La presidenta del Observatorio contra la Violencia de Género, Ángeles Carmona, lanzaba la semana pasada un reclamo sorprendente. Para ser sincera debo decir que no pude evitar -tampoco quise- soltar una buena carcajada (de esas espontáneas y sentidas) cuando leí su argumento, según el cual el piropo supone una invasión a la intimidad de la mujer y debe ser eliminado, aunque sea halagador. Y remata: "Nadie tiene derecho a hacer un comentario sobre el aspecto físico de la mujer". En una entrevista en un programa de Radio Nacional de España concluye refiriéndose a la situación de las mujeres en El Cairo, donde la venta de tapones y auriculares debe de ser un negocio seguro porque, según Carmona, todas las féminas lo llevan puestos "para no escuchar comentarios de este tipo".

Leído esto, inicialmente, como dije, solté una carcajada. Acto seguido me indignó un tanto que apelara al estado de la mujer en los países árabes para justificar primero la persecución y luego el exterminio del piropo (ya... ustedes se preguntarán, al igual que hice yo, cómo se consigue esto... ¿Se colocarán vigilantes en cada esquina para detener al piropeador? ¿Se almacenarán los piropos en alguna estancia especialmente diseñada para que "esas palabras" no se escapen? ¿Se erradicarán de nuestras mentes con una especie de inyección que nos haga olvidar el uso "indebido" de miles de vocablos?); luego, repensé lo que para mí representa el piropo (que hasta ahora había asociado al cumplido) y por último me pregunté: según la "observadora" Carmona ¿una mujer no puede piropear? Consulté entonces la Real Academia de la Lengua Española, que al piropo responde con otras dos palabras: lisonja y requiebro. Busqué lisonja ("alabanza afectada, para ganar la voluntad de alguien") y requebrar ("lisonjear a una mujer alabando sus atractivos"). Un tanto laberíntico el tema, porque, por una parte, sí que delimita su uso (¡ojo!, las mujeres ni hemos dicho ni diremos piropos), pero, por otra, no habla de un empleo ofensivo.

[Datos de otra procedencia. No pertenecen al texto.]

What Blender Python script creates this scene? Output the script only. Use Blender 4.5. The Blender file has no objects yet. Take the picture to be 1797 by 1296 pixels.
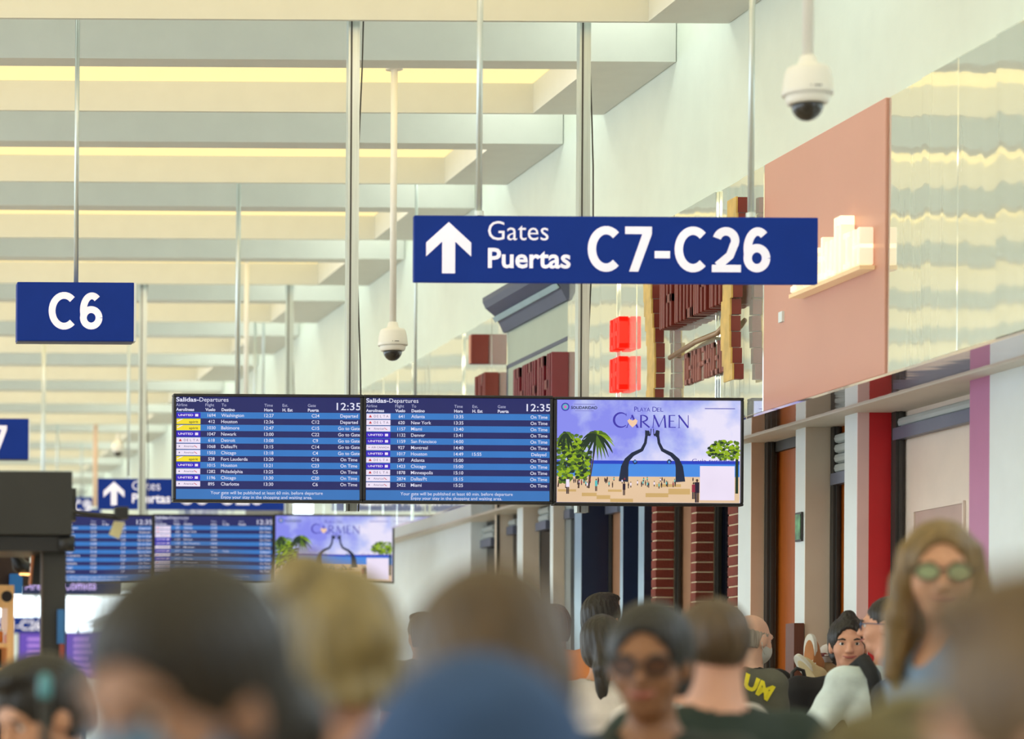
import bpy, math, random
import numpy as np
from mathutils import Matrix, Vector

random.seed(7)
SC = bpy.context.scene
COL = SC.collection

# ------------------------------------------------------------------ camera, world, exposure
F, PX, PY, ROLL, CAMZ = 5000.0, -405.0, 1264.0, 0.006, 1.2
cam_d = bpy.data.cameras.new('camera')
cam = bpy.data.objects.new('camera', cam_d)
COL.objects.link(cam)
cam.matrix_world = Matrix.Translation((0, 0, CAMZ)) @ Matrix.Rotation(math.pi / 2, 4, 'X') @ Matrix.Rotation(ROLL, 4, 'Z')
cam_d.sensor_fit = 'HORIZONTAL'
cam_d.sensor_width = 36.0
cam_d.lens = 36.0 * F / 1797.0
cam_d.shift_x = (898.5 - PX) / 1797.0
cam_d.shift_y = (PY - 648.0) / 1797.0
cam_d.clip_end = 300
cam_d.dof.use_dof = True
cam_d.dof.focus_distance = 14.4
cam_d.dof.aperture_fstop = (cam_d.lens / 1000.0) / 0.043
SC.camera = cam

W = bpy.data.worlds.new('sky_world'); SC.world = W
W.use_nodes = True
_bg = W.node_tree.nodes['Background']
_bg.inputs['Color'].default_value = (0.80, 0.92, 1.0, 1)
_bg.inputs['Strength'].default_value = 3.3

SC.view_settings.view_transform = 'Standard'
SC.view_settings.look = 'None'
SC.view_settings.exposure = 0.0
SC.view_settings.gamma = 1.0
SC.view_settings.use_curve_mapping = False
SC.cycles.use_denoising = True
SC.cycles.max_bounces = 6
SC.cycles.diffuse_bounces = 3
SC.cycles.adaptive_threshold = 0.02
SC.cycles.glossy_bounces = 3
SC.cycles.sample_clamp_indirect = 8.0


# ------------------------------------------------------------------ helpers
def P(x, y, D):
    """point at depth D that the photograph shows at pixel x, y"""
    c, s = math.cos(ROLL), math.sin(ROLL)
    a, b = x - PX, y - PY
    return Vector(((a * c + b * s) * D / F, D, CAMZ - (-a * s + b * c) * D / F))


def DX(x, X, y=700):
    """depth at which the plane X shows at pixel column x"""
    c, s = math.cos(ROLL), math.sin(ROLL)
    return F * X / ((x - PX) * c + (y - PY) * s)


def ZX(x, y, X):
    return P(x, y, DX(x, X, y)).z


def lin(c):
    c = c / 255.0
    return c / 12.92 if c <= 0.04045 else ((c + 0.055) / 1.055) ** 2.4


def rgb(r, g, b):
    return (lin(r), lin(g), lin(b), 1.0)


_mats = {}


def mat(name, color, rough=0.55, metal=0.0, var=0.06, scale=6.0, bump=0.0, bscale=60.0, emit=0.0, ecol=None,
        stretch=None, spec=0.5, coat=0.0, dist=0.01):
    if name in _mats:
        return _mats[name]
    m = bpy.data.materials.new(name)
    m.use_nodes = True
    nt = m.node_tree
    b = nt.nodes['Principled BSDF']
    tc = nt.nodes.new('ShaderNodeTexCoord')
    src = tc.outputs['Object']
    if stretch:
        mp = nt.nodes.new('ShaderNodeMapping')
        mp.inputs['Scale'].default_value = stretch
        nt.links.new(src, mp.inputs['Vector'])
        src = mp.outputs['Vector']
    n = nt.nodes.new('ShaderNodeTexNoise')
    n.inputs['Scale'].default_value = scale
    n.inputs['Detail'].default_value = 4
    nt.links.new(src, n.inputs['Vector'])
    r = nt.nodes.new('ShaderNodeValToRGB')
    lo = tuple(max(0, c * (1 - var)) for c in color[:3]) + (1,)
    hi = tuple(min(1, c * (1 + var)) for c in color[:3]) + (1,)
    r.color_ramp.elements[0].color = lo
    r.color_ramp.elements[1].color = hi
    r.color_ramp.elements[0].position = 0.3
    r.color_ramp.elements[1].position = 0.7
    nt.links.new(n.outputs['Fac'], r.inputs['Fac'])
    nt.links.new(r.outputs['Color'], b.inputs['Base Color'])
    b.inputs['Roughness'].default_value = rough
    b.inputs['Metallic'].default_value = metal
    b.inputs['Specular IOR Level'].default_value = spec
    if coat:
        b.inputs['Coat Weight'].default_value = coat
    if bump:
        n2 = nt.nodes.new('ShaderNodeTexNoise')
        n2.inputs['Scale'].default_value = bscale
        nt.links.new(src, n2.inputs['Vector'])
        bp = nt.nodes.new('ShaderNodeBump')
        bp.inputs['Strength'].default_value = bump
        bp.inputs['Distance'].default_value = dist
        nt.links.new(n2.outputs['Fac'], bp.inputs['Height'])
        nt.links.new(bp.outputs['Normal'], b.inputs['Normal'])
    if emit:
        if ecol is None:
            nt.links.new(r.outputs['Color'], b.inputs['Emission Color'])
        else:
            b.inputs['Emission Color'].default_value = ecol
        b.inputs['Emission Strength'].default_value = emit
    _mats[name] = m
    return m


def screen_mat(name, color, k=1.0):
    """a lit pixel colour of a display"""
    if name in _mats:
        return _mats[name]
    m = bpy.data.materials.new(name)
    m.use_nodes = True
    nt = m.node_tree
    b = nt.nodes['Principled BSDF']
    tc = nt.nodes.new('ShaderNodeTexCoord')
    n = nt.nodes.new('ShaderNodeTexNoise')
    n.inputs['Scale'].default_value = 5
    nt.links.new(tc.outputs['Object'], n.inputs['Vector'])
    r = nt.nodes.new('ShaderNodeValToRGB')
    r.color_ramp.elements[0].color = tuple(c * 0.9 for c in color[:3]) + (1,)
    r.color_ramp.elements[1].color = tuple(c * 1.1 for c in color[:3]) + (1,)
    nt.links.new(n.outputs['Fac'], r.inputs['Fac'])
    nt.links.new(r.outputs['Color'], b.inputs['Emission Color'])
    b.inputs['Base Color'].default_value = (0.01, 0.01, 0.012, 1)
    b.inputs['Roughness'].default_value = 0.5
    b.inputs['Specular IOR Level'].default_value = 0.1
    b.inputs['Emission Strength'].default_value = k
    _mats[name] = m
    return m


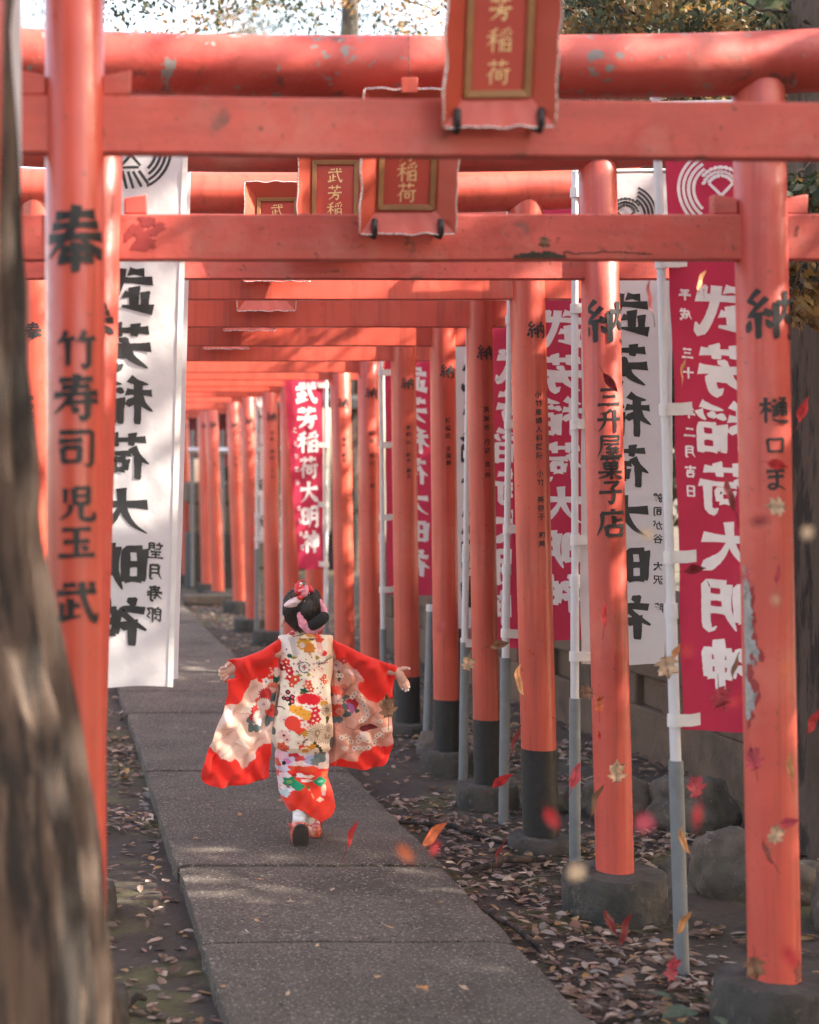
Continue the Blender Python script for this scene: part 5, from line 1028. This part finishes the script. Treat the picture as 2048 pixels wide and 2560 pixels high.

En fin, que terminé por acudir al mejor de los sentidos, el común, y descubrí que aún me quedan dos neuronas para distinguir entre el piropo y la ofensa; entre el halago y el mal gusto; entre el elogio y el agravio. Y que, ya que hablar por ahora es gratis, mucho antes de erradicar el piropo, particularmente empezaría por mutilar el insulto.